Il giudice dovrà, quindi, procedere come segue:
1. accertare e comparare, anche utilizzando i suoi poteri ufficiosi, le condizioni economico-patrimoniali delle parti;
2. ove risulti l’inadeguatezza dei mezzi del richiedente o, comunque, l’impossibilità di procurarseli per ragioni obiettive, ne deve accertare rigorosamente le cause, alla stregua dei parametri indicati dalla L. n. 898 del 1970, art. 5, comma 6, prima parte, indagando, in particolare, se la sperequazione eventualmente accertata sia diretta conseguenza del contributo fornito dal richiedente alla conduzione familiare ed alla formazione del patrimonio comune e personale di ognuno dei coniugi, con sacrificio delle proprie aspettative professionali e reddituali, in relazione all’età dello stesso ed alla durata del matrimonio;
3. da ultimo, dovrà quantificare l’assegno rapportandolo non al pregresso tenore di vita familiare, né al parametro della autosufficienza economica, ma in misura tale da garantire all’avente diritto un livello reddituale adeguato al contributo sopra richiamato.

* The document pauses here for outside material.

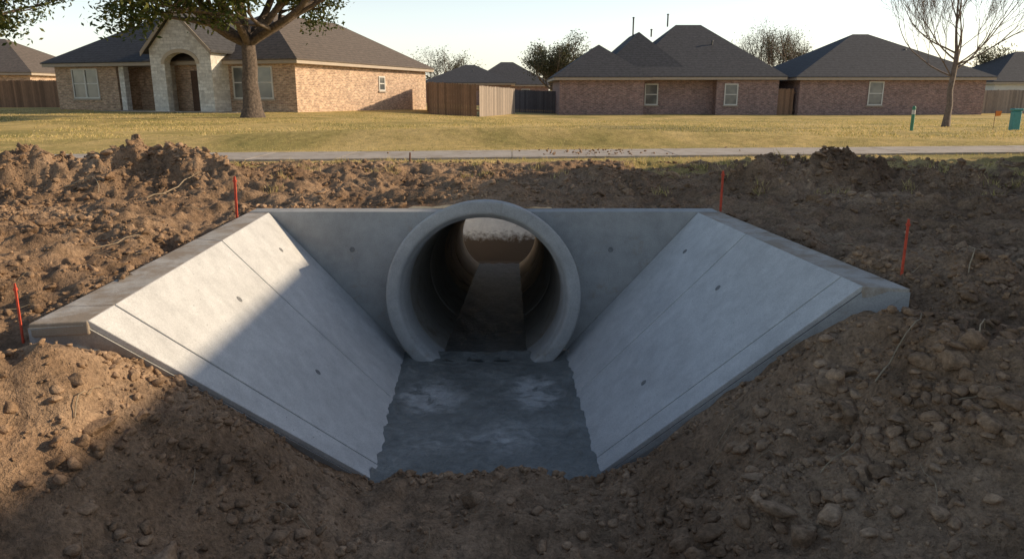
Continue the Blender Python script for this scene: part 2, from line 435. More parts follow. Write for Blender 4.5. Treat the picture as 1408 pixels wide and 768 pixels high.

In conformità ai nuovi criteri interpretativi fissati dalle S.U. del 2018, in una recente sentenza (Cass. n. 21228/2019) gli Ermellini hanno avuto modo di esprimere il seguente principio di diritto:
"Il giudice deve quantificare l’assegno rapportandolo non al pregresso tenore di vita famigliare, ma in misura adeguata innanzitutto a garantire, in funzione assistenziale, l’indipendenza economica del coniuge non autosufficiente, intendendo l’autosufficienza in una accezione non circoscritta alla pura sopravvivenza, ed inoltre, ove ne ricorrano i presupposti, a compensare il coniuge economicamente più debole, in funzione perequativo compensativa, del sacrificio sopportato per aver rinunciato, in funzione di contribuzione ai bisogni della famiglia, a realistiche occasioni professionali-reddituali, attuali o potenziali, rimanendo in ciò assorbito, in tal caso, l’eventuale profilo assistenziale".